Give back the full listing, character for character, with no pictures.

++++++++++++++++++++

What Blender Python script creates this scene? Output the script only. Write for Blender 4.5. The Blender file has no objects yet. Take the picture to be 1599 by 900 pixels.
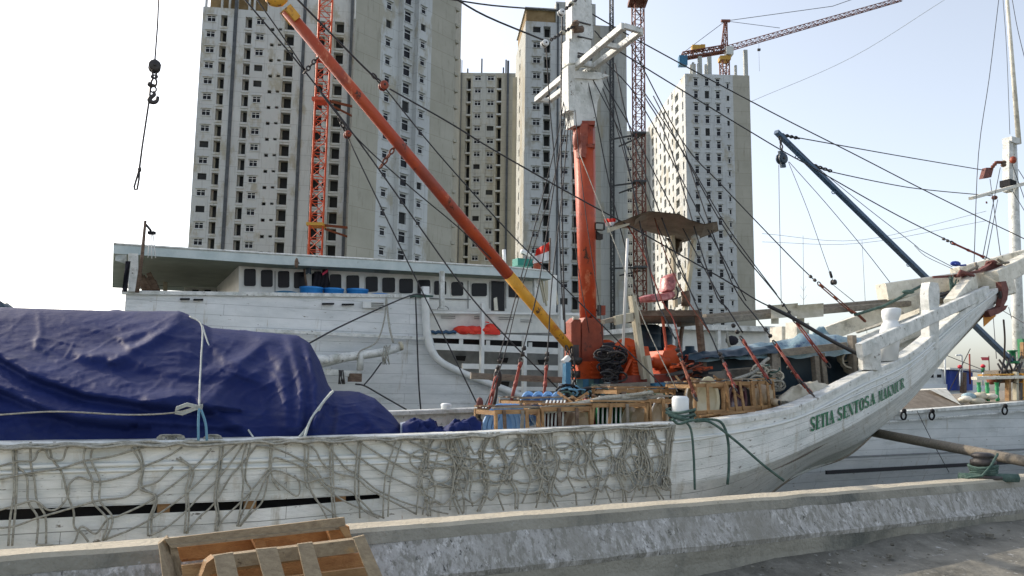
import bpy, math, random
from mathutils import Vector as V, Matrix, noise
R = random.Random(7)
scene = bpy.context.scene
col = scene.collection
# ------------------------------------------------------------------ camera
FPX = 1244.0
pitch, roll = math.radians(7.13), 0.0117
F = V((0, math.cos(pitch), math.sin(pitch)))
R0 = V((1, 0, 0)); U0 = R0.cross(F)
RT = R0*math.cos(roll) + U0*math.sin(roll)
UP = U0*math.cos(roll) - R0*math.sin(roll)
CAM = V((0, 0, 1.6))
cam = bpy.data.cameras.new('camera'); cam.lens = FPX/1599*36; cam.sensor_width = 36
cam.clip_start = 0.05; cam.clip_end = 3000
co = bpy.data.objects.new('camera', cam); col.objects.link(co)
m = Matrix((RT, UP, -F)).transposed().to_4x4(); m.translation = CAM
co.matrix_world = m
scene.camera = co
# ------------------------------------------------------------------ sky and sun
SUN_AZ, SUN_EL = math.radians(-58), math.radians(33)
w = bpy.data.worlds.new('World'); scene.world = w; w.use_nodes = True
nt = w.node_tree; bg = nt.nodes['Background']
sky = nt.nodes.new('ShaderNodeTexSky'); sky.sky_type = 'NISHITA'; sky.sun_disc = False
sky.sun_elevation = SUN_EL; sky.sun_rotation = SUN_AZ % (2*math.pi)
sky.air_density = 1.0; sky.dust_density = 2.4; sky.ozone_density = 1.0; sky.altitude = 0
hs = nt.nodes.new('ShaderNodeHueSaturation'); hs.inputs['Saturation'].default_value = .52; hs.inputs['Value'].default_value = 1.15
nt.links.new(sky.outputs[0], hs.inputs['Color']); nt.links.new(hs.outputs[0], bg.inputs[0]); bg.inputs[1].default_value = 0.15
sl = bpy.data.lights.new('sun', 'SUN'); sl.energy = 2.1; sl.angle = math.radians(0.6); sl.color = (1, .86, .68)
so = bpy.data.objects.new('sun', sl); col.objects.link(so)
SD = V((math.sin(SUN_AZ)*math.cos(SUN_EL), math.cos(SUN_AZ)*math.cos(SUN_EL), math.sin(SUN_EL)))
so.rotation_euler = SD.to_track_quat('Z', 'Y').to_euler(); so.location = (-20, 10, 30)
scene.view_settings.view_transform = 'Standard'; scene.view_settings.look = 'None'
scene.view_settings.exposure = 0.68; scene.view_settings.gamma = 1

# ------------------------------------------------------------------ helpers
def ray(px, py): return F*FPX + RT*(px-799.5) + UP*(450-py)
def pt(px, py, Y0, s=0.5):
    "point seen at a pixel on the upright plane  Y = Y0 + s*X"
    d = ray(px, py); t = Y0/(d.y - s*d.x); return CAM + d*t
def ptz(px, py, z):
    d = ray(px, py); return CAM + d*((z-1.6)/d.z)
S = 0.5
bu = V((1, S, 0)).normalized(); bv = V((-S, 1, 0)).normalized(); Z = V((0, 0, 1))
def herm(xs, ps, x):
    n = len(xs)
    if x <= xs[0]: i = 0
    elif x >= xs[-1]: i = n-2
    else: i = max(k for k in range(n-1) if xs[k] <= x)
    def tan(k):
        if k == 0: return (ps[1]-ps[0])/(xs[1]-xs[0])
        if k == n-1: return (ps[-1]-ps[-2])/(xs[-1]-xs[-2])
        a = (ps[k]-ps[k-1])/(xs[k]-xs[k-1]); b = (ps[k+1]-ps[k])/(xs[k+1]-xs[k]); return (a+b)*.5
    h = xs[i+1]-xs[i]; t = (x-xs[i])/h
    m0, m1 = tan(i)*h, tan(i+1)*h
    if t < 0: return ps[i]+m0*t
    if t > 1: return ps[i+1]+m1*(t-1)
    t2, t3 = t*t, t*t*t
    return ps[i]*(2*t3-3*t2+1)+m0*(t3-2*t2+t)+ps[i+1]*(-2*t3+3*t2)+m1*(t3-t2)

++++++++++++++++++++

__Correct result__.
What Blender Python script creates this scene? Output the script only. Write for Blender 4.5. The Blender file has no objects yet. Take the picture to be 1599 by 900 pixels.
import bpy, math, random
from mathutils import Vector as V, Matrix, noise
R = random.Random(7)
scene = bpy.context.scene
col = scene.collection
# ------------------------------------------------------------------ camera
FPX = 1244.0
pitch, roll = math.radians(7.13), 0.0117
F = V((0, math.cos(pitch), math.sin(pitch)))
R0 = V((1, 0, 0)); U0 = R0.cross(F)
RT = R0*math.cos(roll) + U0*math.sin(roll)
UP = U0*math.cos(roll) - R0*math.sin(roll)
CAM = V((0, 0, 1.6))
cam = bpy.data.cameras.new('camera'); cam.lens = FPX/1599*36; cam.sensor_width = 36
cam.clip_start = 0.05; cam.clip_end = 3000
co = bpy.data.objects.new('camera', cam); col.objects.link(co)
m = Matrix((RT, UP, -F)).transposed().to_4x4(); m.translation = CAM
co.matrix_world = m
scene.camera = co
# ------------------------------------------------------------------ sky and sun
SUN_AZ, SUN_EL = math.radians(-58), math.radians(33)
w = bpy.data.worlds.new('World'); scene.world = w; w.use_nodes = True
nt = w.node_tree; bg = nt.nodes['Background']
sky = nt.nodes.new('ShaderNodeTexSky'); sky.sky_type = 'NISHITA'; sky.sun_disc = False
sky.sun_elevation = SUN_EL; sky.sun_rotation = SUN_AZ % (2*math.pi)
sky.air_density = 1.0; sky.dust_density = 2.4; sky.ozone_density = 1.0; sky.altitude = 0
hs = nt.nodes.new('ShaderNodeHueSaturation'); hs.inputs['Saturation'].default_value = .52; hs.inputs['Value'].default_value = 1.15
nt.links.new(sky.outputs[0], hs.inputs['Color']); nt.links.new(hs.outputs[0], bg.inputs[0]); bg.inputs[1].default_value = 0.15
sl = bpy.data.lights.new('sun', 'SUN'); sl.energy = 2.1; sl.angle = math.radians(0.6); sl.color = (1, .86, .68)
so = bpy.data.objects.new('sun', sl); col.objects.link(so)
SD = V((math.sin(SUN_AZ)*math.cos(SUN_EL), math.cos(SUN_AZ)*math.cos(SUN_EL), math.sin(SUN_EL)))
so.rotation_euler = SD.to_track_quat('Z', 'Y').to_euler(); so.location = (-20, 10, 30)
scene.view_settings.view_transform = 'Standard'; scene.view_settings.look = 'None'
scene.view_settings.exposure = 0.68; scene.view_settings.gamma = 1

# ------------------------------------------------------------------ helpers
def ray(px, py): return F*FPX + RT*(px-799.5) + UP*(450-py)
def pt(px, py, Y0, s=0.5):
    "point seen at a pixel on the upright plane  Y = Y0 + s*X"
    d = ray(px, py); t = Y0/(d.y - s*d.x); return CAM + d*t
def ptz(px, py, z):
    d = ray(px, py); return CAM + d*((z-1.6)/d.z)
S = 0.5
bu = V((1, S, 0)).normalized(); bv = V((-S, 1, 0)).normalized(); Z = V((0, 0, 1))
def herm(xs, ps, x):
    n = len(xs)
    if x <= xs[0]: i = 0
    elif x >= xs[-1]: i = n-2
    else: i = max(k for k in range(n-1) if xs[k] <= x)
    def tan(k):
        if k == 0: return (ps[1]-ps[0])/(xs[1]-xs[0])
        if k == n-1: return (ps[-1]-ps[-2])/(xs[-1]-xs[-2])
        a = (ps[k]-ps[k-1])/(xs[k]-xs[k-1]); b = (ps[k+1]-ps[k])/(xs[k+1]-xs[k]); return (a+b)*.5
    h = xs[i+1]-xs[i]; t = (x-xs[i])/h
    m0, m1 = tan(i)*h, tan(i+1)*h
    if t < 0: return ps[i]+m0*t
    if t > 1: return ps[i+1]+m1*(t-1)
    t2, t3 = t*t, t*t*t
    return ps[i]*(2*t3-3*t2+1)+m0*(t3-2*t2+t)+ps[i+1]*(-2*t3+3*t2)+m1*(t3-t2)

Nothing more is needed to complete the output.